Bisogna, perché questa rivoluzione si compia, che la grande borghesia sia impedita di governare, di amministrare, di predicare, di insegnare e di reprimere, e la piccola borghesia di recriminare, di resistere, si sabotare. Il regime capace di raggiungere questi obiettivi non può essere una democrazia, neppure di «tipo nuovo», con un parlamento, un pluripartitismo, e quindi dei tornei oratori e una concorrenza politica sia pure di «tipo nuovo». Questo regime è la dittatura del proletariato.
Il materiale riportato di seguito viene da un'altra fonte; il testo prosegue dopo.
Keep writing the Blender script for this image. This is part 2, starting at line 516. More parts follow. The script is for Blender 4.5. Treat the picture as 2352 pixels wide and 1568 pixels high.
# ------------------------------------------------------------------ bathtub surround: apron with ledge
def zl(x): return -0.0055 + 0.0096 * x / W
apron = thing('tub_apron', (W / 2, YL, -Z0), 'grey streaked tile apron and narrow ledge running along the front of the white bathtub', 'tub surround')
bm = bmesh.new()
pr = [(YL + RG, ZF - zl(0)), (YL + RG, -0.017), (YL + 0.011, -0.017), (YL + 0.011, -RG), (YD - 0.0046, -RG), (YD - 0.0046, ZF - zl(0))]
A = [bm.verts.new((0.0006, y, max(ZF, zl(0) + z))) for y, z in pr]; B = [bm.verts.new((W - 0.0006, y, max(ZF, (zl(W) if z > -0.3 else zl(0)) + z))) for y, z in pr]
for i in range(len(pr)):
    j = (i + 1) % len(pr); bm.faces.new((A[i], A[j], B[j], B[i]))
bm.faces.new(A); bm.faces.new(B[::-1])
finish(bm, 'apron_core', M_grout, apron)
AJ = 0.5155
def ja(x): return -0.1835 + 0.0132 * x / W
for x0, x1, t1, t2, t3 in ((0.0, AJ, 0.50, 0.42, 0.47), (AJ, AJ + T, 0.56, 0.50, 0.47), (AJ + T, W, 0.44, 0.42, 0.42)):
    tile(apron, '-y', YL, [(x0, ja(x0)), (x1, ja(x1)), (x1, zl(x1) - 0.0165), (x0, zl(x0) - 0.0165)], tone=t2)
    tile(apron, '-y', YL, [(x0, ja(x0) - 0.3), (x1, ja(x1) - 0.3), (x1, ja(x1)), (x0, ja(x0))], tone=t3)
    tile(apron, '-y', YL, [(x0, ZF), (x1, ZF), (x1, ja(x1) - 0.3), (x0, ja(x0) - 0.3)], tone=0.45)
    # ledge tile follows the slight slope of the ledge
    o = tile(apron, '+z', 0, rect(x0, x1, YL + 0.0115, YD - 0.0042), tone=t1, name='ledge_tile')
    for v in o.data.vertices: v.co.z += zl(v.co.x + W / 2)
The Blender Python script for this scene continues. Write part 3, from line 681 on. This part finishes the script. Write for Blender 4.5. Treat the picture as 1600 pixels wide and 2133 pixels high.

Tutto ciò che ne possiamo dire è che, conformemente alle sue finalità di rivoluzione sociale, la sua preoccupazione non sarà di «assicurare la libertà», ma di concentrare il potere nelle mani delle forze veramente rivoluzionarie; che il suo obiettivo non sarà la realizzazione di una «vera giustizia» fra gruppi sociali disparati oggi diseguali, ma l’abolizione delle differenze sociali, l’eliminazione della patologica civiltà di classe; insomma, la messa al mondo della prima società omogenea e fraterna della storia.
La dittatura del proletariato, ecco l’unico mezzo di cui gli schiavi del capitale dispongono per emanciparsi dalla propria schiavitù.
La costituzione in partito rivoluzionario, ecco il loro unico mezzo per giungere a questa dittatura!
Tali le finalità politiche che il nostro Partito persegue, e che lo distinguono da tutti gli altri. Quanto al programma assurdo che vorrebbe l’abolizione del proletariato senza l’abolizione del Capitale, e alla sciocca pretesa di aver soppresso il proletariato quando il capitale non è mai stato così forte, il nostro Partito li lascia tranquillamente al cinismo borghese, al servilismo riformista e all’incomparabile idiozia dell’opportunismo. Senza lasciarsi né accecare né deprimere dal luccichio fittizio del «progresso» borghese contemporaneo, esso continua a difendere il programma più che secolare ed insostituibile della rivoluzione proletaria e del comunismo.